あの電車の中にいた女の子が死体で発見されたのだ。
3年前のことがずっと気になっていた高竞は、新聞でその事件を知り、
友達の莫兰と一緒に事件のことを調べていく。
まあ、もうあらすじは書かないことにしよう。
今の時点ではまだ2/3ぐらいしか読み終わってないので、結末もしらないし。
現代の推理小説らしく、事件の話だけでなく、主人公莫兰の家族の話、
高竞の家族の話、莫兰と高竞の恋愛などが重なり合いながら進行していくので、
いったいこれは推理小説なのか?、とちょっと思ったりもしたが、まあ十分推理小説である。
莫兰は15歳で、高竞が20歳、という若干不自然な感じがぬぐえない設定だし、
警察でバイトしている親戚に過去の事件の資料をコピーしてもらうとか、
医者をしている莫兰の父親が過去に世話をしたという理由で、
銀行の人が事件関係者の口座のお金の出入りを調べてくれるとか、
ちょっとあり得ない(中国ならあり得るかも、と思うのも確かだが)方法で捜査を進めるのだが、
その辺はご愛敬、という感じであろう。
この本の中でもっとも面白い登場人物は莫兰の父親である。
すごく頭がよいのだが、常識外れの方法で物事をすすめたり、変なことに異常にこだわったりする。

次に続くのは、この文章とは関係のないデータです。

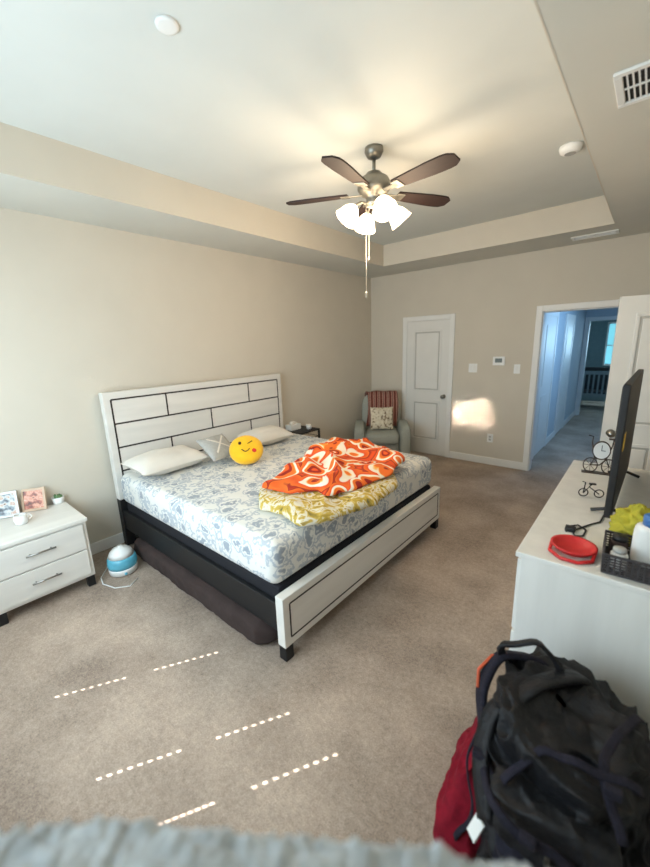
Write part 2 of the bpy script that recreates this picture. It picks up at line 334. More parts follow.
def ub(u,v):
    x=.26+1.83*u; an=2*PI*v; e=min(1,min(u,1-u)*18)**.5; ca,sa=math.cos(an),math.sin(an)
    yy=.125*math.copysign(abs(ca)**.6,ca); zz=.08*math.copysign(abs(sa)**.6,sa)
    k=1+.07*noise.noise(Vector((x*5,ca*1.4,sa*1.4)))+.05*(1-2.5*abs(noise.noise(Vector((x*8,ca*2,sa*2+4)))))
    return (x,Y1+.08+yy*e*k,max(.003,min(.166,.083+zz*e*k)))
m.grid(ub,160,40,cv=True); tag(m.build('under_bed_cloth',BROWN,smooth=True),'long dark brown cloth bag pushed under the side of the bed','storage bag')
# ---------------------------------------------------------------- pillows
def cushion(w,d,h,m=None,nu=26,pinch=.06,nz=.0):
    m=m or MB()
    for s in (1,-1):
        def fn(u,v,s=s):
            x=2*u-1; y=2*v-1; t=max(0,(1-abs(x)**2.6)*(1-abs(y)**2.6))**.55
            return (x*w/2*(1-pinch*(1-y*y)),y*d/2*(1-pinch*(1-x*x)),s*h/2*t*(1+.25*noise.noise(Vector((x*2+nz,y*2,s)))))
        m.grid(fn,nu,nu)
    return m
def put(o,loc,rz=0,rx=0,ry=0): o.location=loc; o.rotation_euler=(rx,ry,rz); return o
put(tag(cushion(.40,.62,.18).build('bed_pillow',PILLOW,smooth=True),'cream bed pillow nearest the nightstand with framed photos','pillow','bed pillows against the headboard'),(.42,-3.88,MZ+.10),.05,0,.08)
put(tag(cushion(.38,.52,.16,nz=3).build('bed_pillow',PILLOW,smooth=True),'cream bed pillow nearest the black side table','pillow','bed pillows against the headboard'),(.42,-2.74,MZ+.09),-.04,0,.08)
q=thing('throw_cushion','small grey throw cushion with pale cross stripes beside the yellow cushion','cushion',(.57,-3.45,MZ+.14)); q.rotation_euler=(0,math.radians(36),.1)
cushion(.29,.31,.10).build('cover',GREYC,q,smooth=True)
m=MB(); 
for sg in (1,-1): m.grid(lambda u,v,sg=sg: ((2*u-1)*.09+(v-.5)*.022,sg*(2*u-1)*.09,.056-.012*abs(2*u-1)**2),14,2)
m.build('cross_stripe',PILLOW,q)
e=thing('round_plush_cushion','round yellow plush cushion with a smiling winking face','cushion',(.83,-3.325,MZ+.125)); e.rotation_euler=(math.radians(0),math.radians(46),math.radians(-34))
MB().sup((0,0,0),(.145,.155,.075),.8,1,36,20).build('body',YEL,e,smooth=True)
EB=mat('dark_brown_felt',(60,30,14),.8); ER=mat('red_felt',(205,40,36),.8)
def onface(x,y): return .0765*math.sqrt(max(0,1-(x/.145)**2-(y/.155)**2))**.8
def blob(cx,cy,rx,ry,mt,nm):
    m=MB(); m.grid(lambda u,v:(cx+rx*v*math.cos(2*PI*u),cy+ry*v*math.sin(2*PI*u),onface(cx+rx*v*math.cos(2*PI*u),cy+ry*v*math.sin(2*PI*u))+.003),18,4,cu=True); m.build(nm,mt,e)
blob(-.035,-.055,.018,.014,EB,'eye')
m=MB().tube([(-.035+.010*math.cos(t*PI),.035+.022*(t-.5)*2,onface(-.035,.05)+.004) for t in [i/8 for i in range(9)]],.004,6); m.build('eye',EB,e)
m=MB().tube([(.03+.025*math.sin(t*PI),-.045+.07*t,onface(.03+.025*math.sin(t*PI),-.045+.07*t)+.003) for t in [i/12 for i in range(13)]],.0045,6); m.build('mouth',EB,e)
blob(.05,.065,.019,.02,ER,'red_patch')
# ---------------------------------------------------------------- blankets
def heap(name,outline,h,mt,seed,amp=.25,fold=.35,shape=3.2,fs_=8):
    P=[at(u,v,2,z) for u,v,z in outline]; c=sum(P,Vector())/len(P); A=sorted([(math.atan2(q.y-c.y,q.x-c.x),q) for q in P],key=lambda q:q[0]); n=len(A)
    def rad(t):
        t=(t+PI)%(2*PI)-PI; dx,dy=math.cos(t),math.sin(t)
        for i in range(n):
            a0=A[i]; a1=A[(i+1)%n]; b=a1[0]+(2*PI if i==n-1 else 0); tt=t+(2*PI if (i==n-1 and t<a0[0]) else 0)
            if a0[0]<=tt<=b:
                p0=a0[1]-c; p1=a1[1]-c; ex,ey=p1.x-p0.x,p1.y-p0.y; den=dx*ey-dy*ex
                r=(p0.x*ey-p0.y*ex)/den if abs(den)>1e-9 else p0.length
                k=(tt-a0[0])/max(1e-9,b-a0[0]); w=.03*noise.noise(Vector((dx*6,dy*6,seed)))
                return r+w, a0[1].z+(a1[1].z-a0[1].z)*k
        return math.hypot(A[0][1].x-c.x,A[0][1].y-c.y),A[0][1].z
    m=MB(); zc=sum(q.z for q in P)/n; NU=170; RR=[]
    for i in range(NU): RR.append(rad(i/NU*2*PI-PI))
    RS=[(sum(RR[(i+j)%NU][0] for j in (-1,0,1))/3,RR[i][1]) for i in range(NU)]
    def fn(u,v):
        t=u*2*PI-PI; r,zr=RS[int(round(u*NU))%NU]; s=min(1,v/.82); x=c.x+r*s*math.cos(t); y=c.y+r*s*math.sin(t); zb=zc+(zr-zc)*s
        if v>.82:
            k=(v-.82)/.18; return (c.x+r*(1-.12*k)*math.cos(t),c.y+r*(1-.12*k)*math.sin(t),zb+.02*(1-k))
        w=noise.noise(Vector((x*2.5,y*2.5,seed+9)))
        f=.8*noise.noise(Vector((x*3.5,y*3.5,seed)))+.4*noise.noise(Vector((x*9,y*9,seed+3)))+fold*(1-2*abs(math.sin((x*.9+y*.5)*fs_+4*w)))
        return (x,y,zb+.02+h*(max(0,1-s**shape)**.5)*max(.12,1+amp*f))
    m.grid(fn,NU,64,cu=True)
    m.add([(c.x+RS[k][0]*.88*math.cos(k/NU*2*PI-PI),c.y+RS[k][0]*.88*math.sin(k/NU*2*PI-PI),RS[k][1]) for k in range(NU)],[tuple(range(NU))])
    return m.build(name,mt,smooth=True)
def vo(t): t.inputs['Scale'].default_value=5.0
CR=(244,230,212); OR=(228,82,26); OR2=(238,112,36); DR=(152,30,20); YO=(242,170,60)
ORM=ramp_mat('orange_swirl_fleece','ShaderNodeTexVoronoi',[(.0,CR),(.08,CR),(.10,OR2),(.19,OR),(.21,DR),(.29,DR),(.31,OR2),(.40,OR2),(.42,YO),(.45,CR),(.53,CR),(.55,OR),(.68,OR2),(.70,DR),(.80,OR)],.9,vo,.3,warp=.24,wscale=4)
def nz(t): t.inputs['Scale'].default_value=9; t.inputs['Detail'].default_value=3; t.inputs['Distortion'].default_value=2.5
YBM=ramp_mat('yellow_leaf_fleece','ShaderNodeTexNoise',[(.30,(104,94,54)),(.38,(176,148,60)),(.47,(204,174,78)),(.53,(218,212,192)),(.59,(214,208,188)),(.64,(190,158,66)),(.75,(136,114,60))],.9,nz,.3)
zb=MZ+.002
tag(heap('folded_blanket',[(257,500,zb),(266,490,zb),(300,474,zb),(345,462,zb),(385,470,zb),(400,486,zb),(378,507,zb),(337,521,zb),(302,531,zb),(291,522,zb),(260,511,zb)],.068,YBM,2,amp=.3,fold=.5,shape=8,fs_=12),'yellow and cream patterned blanket folded under the orange blanket','blanket')
tag(heap('rumpled_blanket',[(260,490,.78),(283,476,.78),(302,465,.78),(312,451,.775),(340,442,.775),(375,446,.775),(405,461,.775),(389,478,.775),(352,494,.78),(326,500,.78),(316,493,.78),(290,497,.78)],.07,ORM,7,amp=.6,fold=.85,shape=8,fs_=6),'orange and red swirl fleece blanket bunched on top of the yellow blanket','blanket')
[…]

昔風の本格推理小説に探偵役として登場したらピッタリだと思う。
ただ、 莫兰の恋愛に関しては親らしく、高竞に「莫兰が18になるまで我慢しろ」と言いつつ、
「私も若いときはいろいろあったから」などど二人を暖かく見守っている。
莫兰自身は、非常に頭が良く、料理も上手、しかも可愛い、という、
まあリアリティという観点からはコメントしにくい人物像なのだが、
本の中では、若いがゆえの失敗をしたり、それなりに感情移入することができる。
高竞は「3年も待つのは長すぎる」などと思いながらも、
とてもまじめに言いつけを守る。
まあそうでないと小説にならないだろうが。